**** Supplied information ****

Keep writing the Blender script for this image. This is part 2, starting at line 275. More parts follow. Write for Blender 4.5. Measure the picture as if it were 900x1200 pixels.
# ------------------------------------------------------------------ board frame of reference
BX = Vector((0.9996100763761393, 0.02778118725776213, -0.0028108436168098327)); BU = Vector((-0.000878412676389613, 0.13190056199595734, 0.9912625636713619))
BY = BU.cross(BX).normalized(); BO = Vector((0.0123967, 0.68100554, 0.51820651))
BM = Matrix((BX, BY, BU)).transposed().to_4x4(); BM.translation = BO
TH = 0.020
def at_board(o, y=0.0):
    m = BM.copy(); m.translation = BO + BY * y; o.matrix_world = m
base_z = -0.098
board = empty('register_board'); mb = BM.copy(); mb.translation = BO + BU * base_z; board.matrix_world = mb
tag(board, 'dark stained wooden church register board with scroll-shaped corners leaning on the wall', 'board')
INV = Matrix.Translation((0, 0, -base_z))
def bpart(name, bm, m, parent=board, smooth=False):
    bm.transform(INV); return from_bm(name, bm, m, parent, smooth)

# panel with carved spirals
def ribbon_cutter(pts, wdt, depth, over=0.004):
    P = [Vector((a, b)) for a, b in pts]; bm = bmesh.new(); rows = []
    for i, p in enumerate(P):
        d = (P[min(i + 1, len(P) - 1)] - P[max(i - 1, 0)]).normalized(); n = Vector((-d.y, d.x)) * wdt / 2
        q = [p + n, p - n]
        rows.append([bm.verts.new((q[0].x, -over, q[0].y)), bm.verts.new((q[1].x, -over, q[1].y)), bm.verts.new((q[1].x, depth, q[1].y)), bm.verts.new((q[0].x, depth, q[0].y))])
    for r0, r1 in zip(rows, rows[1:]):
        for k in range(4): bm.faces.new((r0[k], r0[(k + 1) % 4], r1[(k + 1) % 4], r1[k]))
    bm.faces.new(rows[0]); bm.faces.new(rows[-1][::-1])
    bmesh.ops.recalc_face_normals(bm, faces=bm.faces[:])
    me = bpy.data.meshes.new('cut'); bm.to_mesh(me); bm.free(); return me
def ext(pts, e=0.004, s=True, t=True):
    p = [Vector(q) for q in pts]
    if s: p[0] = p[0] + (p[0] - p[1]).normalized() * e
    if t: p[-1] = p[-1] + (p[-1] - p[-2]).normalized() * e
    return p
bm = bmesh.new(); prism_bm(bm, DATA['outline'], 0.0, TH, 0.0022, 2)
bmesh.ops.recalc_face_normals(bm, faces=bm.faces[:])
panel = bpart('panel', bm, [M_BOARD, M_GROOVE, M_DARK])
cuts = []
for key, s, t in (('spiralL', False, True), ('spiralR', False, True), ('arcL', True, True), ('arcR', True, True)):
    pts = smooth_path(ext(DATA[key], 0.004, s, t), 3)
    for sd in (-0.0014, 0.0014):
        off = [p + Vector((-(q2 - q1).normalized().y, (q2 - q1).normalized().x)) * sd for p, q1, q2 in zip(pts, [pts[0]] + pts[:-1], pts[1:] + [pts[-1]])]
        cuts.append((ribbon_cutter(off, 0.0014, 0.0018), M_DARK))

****

What you will do: Quote each line above in full, word for word.

Answer to this exercise:
Keep writing the Blender script for this image. This is part 2, starting at line 275. More parts follow. Write for Blender 4.5. Measure the picture as if it were 900x1200 pixels.
# ------------------------------------------------------------------ board frame of reference
BX = Vector((0.9996100763761393, 0.02778118725776213, -0.0028108436168098327)); BU = Vector((-0.000878412676389613, 0.13190056199595734, 0.9912625636713619))
BY = BU.cross(BX).normalized(); BO = Vector((0.0123967, 0.68100554, 0.51820651))
BM = Matrix((BX, BY, BU)).transposed().to_4x4(); BM.translation = BO
TH = 0.020
def at_board(o, y=0.0):
    m = BM.copy(); m.translation = BO + BY * y; o.matrix_world = m
base_z = -0.098
board = empty('register_board'); mb = BM.copy(); mb.translation = BO + BU * base_z; board.matrix_world = mb
tag(board, 'dark stained wooden church register board with scroll-shaped corners leaning on the wall', 'board')
INV = Matrix.Translation((0, 0, -base_z))
def bpart(name, bm, m, parent=board, smooth=False):
    bm.transform(INV); return from_bm(name, bm, m, parent, smooth)

# panel with carved spirals
def ribbon_cutter(pts, wdt, depth, over=0.004):
    P = [Vector((a, b)) for a, b in pts]; bm = bmesh.new(); rows = []
    for i, p in enumerate(P):
        d = (P[min(i + 1, len(P) - 1)] - P[max(i - 1, 0)]).normalized(); n = Vector((-d.y, d.x)) * wdt / 2
        q = [p + n, p - n]
        rows.append([bm.verts.new((q[0].x, -over, q[0].y)), bm.verts.new((q[1].x, -over, q[1].y)), bm.verts.new((q[1].x, depth, q[1].y)), bm.verts.new((q[0].x, depth, q[0].y))])
    for r0, r1 in zip(rows, rows[1:]):
        for k in range(4): bm.faces.new((r0[k], r0[(k + 1) % 4], r1[(k + 1) % 4], r1[k]))
    bm.faces.new(rows[0]); bm.faces.new(rows[-1][::-1])
    bmesh.ops.recalc_face_normals(bm, faces=bm.faces[:])
    me = bpy.data.meshes.new('cut'); bm.to_mesh(me); bm.free(); return me
def ext(pts, e=0.004, s=True, t=True):
    p = [Vector(q) for q in pts]
    if s: p[0] = p[0] + (p[0] - p[1]).normalized() * e
    if t: p[-1] = p[-1] + (p[-1] - p[-2]).normalized() * e
    return p
bm = bmesh.new(); prism_bm(bm, DATA['outline'], 0.0, TH, 0.0022, 2)
bmesh.ops.recalc_face_normals(bm, faces=bm.faces[:])
panel = bpart('panel', bm, [M_BOARD, M_GROOVE, M_DARK])
cuts = []
for key, s, t in (('spiralL', False, True), ('spiralR', False, True), ('arcL', True, True), ('arcR', True, True)):
    pts = smooth_path(ext(DATA[key], 0.004, s, t), 3)
    for sd in (-0.0014, 0.0014):
        off = [p + Vector((-(q2 - q1).normalized().y, (q2 - q1).normalized().x)) * sd for p, q1, q2 in zip(pts, [pts[0]] + pts[:-1], pts[1:] + [pts[-1]])]
        cuts.append((ribbon_cutter(off, 0.0014, 0.0018), M_DARK))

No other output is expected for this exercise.